As do I. But seasonal forecasting is still a budding field with low confidence so I'm not sure if there's much difference in skill between a forecaster's forecast and a model forecast.
Yeah we got 45" that month. I think there 2 other decent events beyond the big storm on November 20th. Must have just been cold and dry there, interesting.
Interesting, thanks. I figured bigger storms are harder to come by, but maybe a smattering of minor to moderate events could be done? How about something like November 2000?
I'd go for suppression and sheared mess to the southeast over cutter. The cold air dump from the -epo block and fast flow and mean trough position are decidely against a great lakes track.
The thing with the gfs that bothers me is its inability to see the warm nose. It's useless for mixed precip but that was a thing before and after the fv3 upgrade. It's cold bias is through the whole lower atmosphere.

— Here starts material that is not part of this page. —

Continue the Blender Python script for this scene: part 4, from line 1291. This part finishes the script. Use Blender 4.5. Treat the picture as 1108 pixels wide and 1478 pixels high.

Strongest winds were on the canadian side as the low took a while to get going. Kingston to 107 km/h (66 mph) and Montreal to 105 km/h (65 mph) is not too shabby. Im still a bit suspicious of port colburne obs. I know its on the pier but the ob of 102g130 km/h is super intense and seemingly out of whack compared to other sites and the synoptics.
The wind was a medium type high wind event. Nothing particularly special. It was early in the year with leaves still on trees and saturated unfrozen ground That makes a big difference with re: damage and outages. The sieche was solid and i believe highest in a while (10 ft 6") but some of that is due to the very high antecedent lake levels (running 4 ft over low water datum).
Yes, I remember that study. I don't believe the new FV3 has changed much, the GFS and GEM have been running toe to toe and considerably behind the ECMWF and UKMET for some time.